(MENAFN- KNN India)
Mumbai, Nov 1 (KNN)
In a significant regulatory move, the Reserve bank of India (RBI) announced Tuesday that it will extend its Prompt Corrective Action (PCA) framework to government-owned Non-Banking financial Companies (NBFCs), excluding those in the Base Layer.
This policy shift, set to take effect on October 1, 2024, will apply to NBFCs based on their audited financials as of March 31, 2024, or thereafter. This measure aligns with the RBI's continued effort to bolster supervision within the broader financial sector.
The PCA framework, initially implemented for private NBFCs in October 2022, is designed to ensure early regulatory intervention for financial institutions facing difficulties, thereby safeguarding their financial health.

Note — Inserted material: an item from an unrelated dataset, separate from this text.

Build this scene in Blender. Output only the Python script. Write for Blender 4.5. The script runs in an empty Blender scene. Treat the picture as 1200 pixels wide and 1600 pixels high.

Extending it to government-owned NBFCs, such as Power Finance Corporation (PFC), REC, Indian Railway Finance Corporation (IRFC), and IFCI, reflects a broader attempt by the central bank to maintain stability in entities with significant ties to other financial segments.
Government-owned NBFCs play a critical role in the infrastructure finance landscape, often engaging in extensive lending to large-scale projects.
However, their size and systemic interconnectedness make them susceptible to sectoral risks, prompting RBI's decision to bring them under closer supervision.
Under the PCA framework, NBFCs that exhibit financial vulnerabilities may face restrictions on various operational fronts. These include limitations on dividend distribution, remittance of profits, and actions like promoter equity infusions or increased leverage.
The RBI also intends to restrict these NBFCs from issuing guarantees or assuming contingent liabilities on behalf of group companies.
The RBI's directive aims to promote timely corrective measures within troubled financial institutions. Through the PCA framework, the central bank can intervene early to address issues, thus maintaining market discipline and ensuring corrective measures are implemented proactively.
In addition to fostering financial stability, this oversight tool enables the RBI to take additional actions as needed, reinforcing accountability across the sector.
According to the RBI's statement, the extension of the PCA framework serves as both a safeguard for NBFCs' financial health and a mechanism to enhance market discipline.
This proactive approach underscores the RBI's commitment to a resilient financial ecosystem and follows a series of regulatory measures introduced over recent years to strengthen the NBFC sector.
As the October 2024 deadline approaches, government-owned NBFCs will be expected to align with the new framework requirements, ensuring they maintain the robust financial parameters essential for long-term stability.